Request: Return all the data, word for word.

Dataset excerpt:
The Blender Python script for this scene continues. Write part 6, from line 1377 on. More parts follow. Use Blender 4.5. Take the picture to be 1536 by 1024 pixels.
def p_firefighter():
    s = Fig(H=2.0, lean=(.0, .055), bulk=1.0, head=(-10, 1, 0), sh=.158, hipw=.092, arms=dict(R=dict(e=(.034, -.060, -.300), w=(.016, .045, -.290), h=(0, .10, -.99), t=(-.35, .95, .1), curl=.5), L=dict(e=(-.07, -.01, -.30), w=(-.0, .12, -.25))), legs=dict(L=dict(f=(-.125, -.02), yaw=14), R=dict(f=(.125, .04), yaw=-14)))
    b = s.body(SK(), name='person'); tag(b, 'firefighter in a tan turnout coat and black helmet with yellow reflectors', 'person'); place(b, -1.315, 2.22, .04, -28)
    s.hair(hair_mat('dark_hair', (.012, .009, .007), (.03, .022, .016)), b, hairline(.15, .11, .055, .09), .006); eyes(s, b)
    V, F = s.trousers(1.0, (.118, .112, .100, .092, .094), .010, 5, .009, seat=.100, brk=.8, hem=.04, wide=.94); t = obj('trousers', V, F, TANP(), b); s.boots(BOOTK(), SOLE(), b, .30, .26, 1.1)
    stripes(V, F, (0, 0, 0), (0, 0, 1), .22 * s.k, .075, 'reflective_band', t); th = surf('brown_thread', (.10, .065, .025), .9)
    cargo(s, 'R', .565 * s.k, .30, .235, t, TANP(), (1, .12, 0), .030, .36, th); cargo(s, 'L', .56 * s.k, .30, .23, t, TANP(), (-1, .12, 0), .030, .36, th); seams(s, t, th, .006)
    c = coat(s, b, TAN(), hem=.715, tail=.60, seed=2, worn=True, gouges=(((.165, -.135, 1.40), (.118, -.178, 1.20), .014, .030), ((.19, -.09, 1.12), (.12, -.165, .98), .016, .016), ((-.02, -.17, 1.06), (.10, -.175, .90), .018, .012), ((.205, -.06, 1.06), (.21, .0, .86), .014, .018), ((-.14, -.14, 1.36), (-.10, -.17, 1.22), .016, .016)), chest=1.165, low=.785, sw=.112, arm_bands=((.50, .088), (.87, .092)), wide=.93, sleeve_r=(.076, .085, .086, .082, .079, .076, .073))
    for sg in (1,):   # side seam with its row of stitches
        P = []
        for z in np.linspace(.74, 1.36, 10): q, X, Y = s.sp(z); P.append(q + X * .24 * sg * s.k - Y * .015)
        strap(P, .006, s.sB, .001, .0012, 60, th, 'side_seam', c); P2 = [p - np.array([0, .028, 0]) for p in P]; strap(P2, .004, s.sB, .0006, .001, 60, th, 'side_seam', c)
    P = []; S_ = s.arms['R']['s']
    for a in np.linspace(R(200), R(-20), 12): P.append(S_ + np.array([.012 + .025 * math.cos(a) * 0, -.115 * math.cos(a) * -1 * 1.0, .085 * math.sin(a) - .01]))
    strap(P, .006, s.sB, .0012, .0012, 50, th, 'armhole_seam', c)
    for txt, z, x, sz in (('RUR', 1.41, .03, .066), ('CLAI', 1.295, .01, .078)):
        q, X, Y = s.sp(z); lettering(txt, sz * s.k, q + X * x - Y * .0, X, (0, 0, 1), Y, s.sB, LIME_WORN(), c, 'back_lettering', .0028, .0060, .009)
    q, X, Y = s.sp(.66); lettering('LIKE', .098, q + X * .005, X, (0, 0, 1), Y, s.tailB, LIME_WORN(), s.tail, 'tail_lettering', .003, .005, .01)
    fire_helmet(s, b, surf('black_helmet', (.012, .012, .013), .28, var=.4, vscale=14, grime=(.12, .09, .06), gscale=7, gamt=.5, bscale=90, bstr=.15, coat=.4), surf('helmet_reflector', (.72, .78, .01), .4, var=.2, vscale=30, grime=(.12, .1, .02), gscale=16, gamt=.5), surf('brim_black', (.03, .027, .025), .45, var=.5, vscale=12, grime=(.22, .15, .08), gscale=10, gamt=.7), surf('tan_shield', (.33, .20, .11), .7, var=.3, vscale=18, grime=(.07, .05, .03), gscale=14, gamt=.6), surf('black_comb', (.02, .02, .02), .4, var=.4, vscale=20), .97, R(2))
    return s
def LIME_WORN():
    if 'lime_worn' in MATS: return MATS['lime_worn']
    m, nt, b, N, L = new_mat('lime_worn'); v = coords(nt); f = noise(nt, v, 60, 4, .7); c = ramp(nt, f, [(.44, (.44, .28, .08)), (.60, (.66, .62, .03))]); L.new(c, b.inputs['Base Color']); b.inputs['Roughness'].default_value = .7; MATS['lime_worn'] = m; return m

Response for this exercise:
The Blender Python script for this scene continues. Write part 6, from line 1377 on. More parts follow. Use Blender 4.5. Take the picture to be 1536 by 1024 pixels.
def p_firefighter():
    s = Fig(H=2.0, lean=(.0, .055), bulk=1.0, head=(-10, 1, 0), sh=.158, hipw=.092, arms=dict(R=dict(e=(.034, -.060, -.300), w=(.016, .045, -.290), h=(0, .10, -.99), t=(-.35, .95, .1), curl=.5), L=dict(e=(-.07, -.01, -.30), w=(-.0, .12, -.25))), legs=dict(L=dict(f=(-.125, -.02), yaw=14), R=dict(f=(.125, .04), yaw=-14)))
    b = s.body(SK(), name='person'); tag(b, 'firefighter in a tan turnout coat and black helmet with yellow reflectors', 'person'); place(b, -1.315, 2.22, .04, -28)
    s.hair(hair_mat('dark_hair', (.012, .009, .007), (.03, .022, .016)), b, hairline(.15, .11, .055, .09), .006); eyes(s, b)
    V, F = s.trousers(1.0, (.118, .112, .100, .092, .094), .010, 5, .009, seat=.100, brk=.8, hem=.04, wide=.94); t = obj('trousers', V, F, TANP(), b); s.boots(BOOTK(), SOLE(), b, .30, .26, 1.1)
    stripes(V, F, (0, 0, 0), (0, 0, 1), .22 * s.k, .075, 'reflective_band', t); th = surf('brown_thread', (.10, .065, .025), .9)
    cargo(s, 'R', .565 * s.k, .30, .235, t, TANP(), (1, .12, 0), .030, .36, th); cargo(s, 'L', .56 * s.k, .30, .23, t, TANP(), (-1, .12, 0), .030, .36, th); seams(s, t, th, .006)
    c = coat(s, b, TAN(), hem=.715, tail=.60, seed=2, worn=True, gouges=(((.165, -.135, 1.40), (.118, -.178, 1.20), .014, .030), ((.19, -.09, 1.12), (.12, -.165, .98), .016, .016), ((-.02, -.17, 1.06), (.10, -.175, .90), .018, .012), ((.205, -.06, 1.06), (.21, .0, .86), .014, .018), ((-.14, -.14, 1.36), (-.10, -.17, 1.22), .016, .016)), chest=1.165, low=.785, sw=.112, arm_bands=((.50, .088), (.87, .092)), wide=.93, sleeve_r=(.076, .085, .086, .082, .079, .076, .073))
    for sg in (1,):   # side seam with its row of stitches
        P = []
        for z in np.linspace(.74, 1.36, 10): q, X, Y = s.sp(z); P.append(q + X * .24 * sg * s.k - Y * .015)
        strap(P, .006, s.sB, .001, .0012, 60, th, 'side_seam', c); P2 = [p - np.array([0, .028, 0]) for p in P]; strap(P2, .004, s.sB, .0006, .001, 60, th, 'side_seam', c)
    P = []; S_ = s.arms['R']['s']
    for a in np.linspace(R(200), R(-20), 12): P.append(S_ + np.array([.012 + .025 * math.cos(a) * 0, -.115 * math.cos(a) * -1 * 1.0, .085 * math.sin(a) - .01]))
    strap(P, .006, s.sB, .0012, .0012, 50, th, 'armhole_seam', c)
    for txt, z, x, sz in (('RUR', 1.41, .03, .066), ('CLAI', 1.295, .01, .078)):
        q, X, Y = s.sp(z); lettering(txt, sz * s.k, q + X * x - Y * .0, X, (0, 0, 1), Y, s.sB, LIME_WORN(), c, 'back_lettering', .0028, .0060, .009)
    q, X, Y = s.sp(.66); lettering('LIKE', .098, q + X * .005, X, (0, 0, 1), Y, s.tailB, LIME_WORN(), s.tail, 'tail_lettering', .003, .005, .01)
    fire_helmet(s, b, surf('black_helmet', (.012, .012, .013), .28, var=.4, vscale=14, grime=(.12, .09, .06), gscale=7, gamt=.5, bscale=90, bstr=.15, coat=.4), surf('helmet_reflector', (.72, .78, .01), .4, var=.2, vscale=30, grime=(.12, .1, .02), gscale=16, gamt=.5), surf('brim_black', (.03, .027, .025), .45, var=.5, vscale=12, grime=(.22, .15, .08), gscale=10, gamt=.7), surf('tan_shield', (.33, .20, .11), .7, var=.3, vscale=18, grime=(.07, .05, .03), gscale=14, gamt=.6), surf('black_comb', (.02, .02, .02), .4, var=.4, vscale=20), .97, R(2))
    return s
def LIME_WORN():
    if 'lime_worn' in MATS: return MATS['lime_worn']
    m, nt, b, N, L = new_mat('lime_worn'); v = coords(nt); f = noise(nt, v, 60, 4, .7); c = ramp(nt, f, [(.44, (.44, .28, .08)), (.60, (.66, .62, .03))]); L.new(c, b.inputs['Base Color']); b.inputs['Roughness'].default_value = .7; MATS['lime_worn'] = m; return m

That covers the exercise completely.